Surprisingly, the most disappointing essays are those by the best-known authors. The first of Catharine MacKinnon's two pieces is a reprint of a 1993 Ms. Magazine article. She gets in some obligatory feminist chops, pokes at Gloria Steinem, equates the Third Reich with Penthouse, & moans about American women in porn films, in brothels, & in slavery. She slips in a couple of gratuitous anecdotes, & that's it. No analysis, no nothing. It reads as though she wrote it on a train with a short deadline & did her research by cell-phone. Her second piece is marginallly better, but her point is a weak one. She is horrified by the crimes against women, yet she wants to pile every insult & irritation ever suffered by woman under the umbrella of human rights violation. In one breathless sentence (p.185) she says "...UN troops were targeting women: 'In the streets of Zagreb, UN troops often ask local women how much they cost'". Her whining about merely boorish behavior undermines her credibility & belittles the plight of women who suffered grievously in the wars. MacKinnon is exasperating, yet passionate, but ultimately her pieces fail because of her unsupported alllegations & the scattered & distracting nature of her attacks on anything that pops into her head.

Similarly, Susan Brownmiller spends her essay slamming men as warrior animals. So much so that she entirely misses the point that these rapists were not beasts out of control, but were entirely under control & following their leaders' war plans to a tee. Brownmiller is not a scholar of Balkan history with any depth or understanding. She doesn't have Stiglmayer's innovative perceptions of the war. The Brownmiller piece offers no value added, it is mere filler.
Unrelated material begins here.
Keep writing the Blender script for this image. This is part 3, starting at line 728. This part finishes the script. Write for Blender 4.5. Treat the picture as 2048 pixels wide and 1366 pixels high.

Overalll the book is excellent. Although, now, five years later, Stiglmayer could well give it another update, in addition to the changes she has made for this English edition. The wars have reached a precarious end, the ICTY war crimes trials are underway. There is another chapter to be added to the book, one can only hope that Stiglmayer will provide it, so that this work can remain fresh for many more years.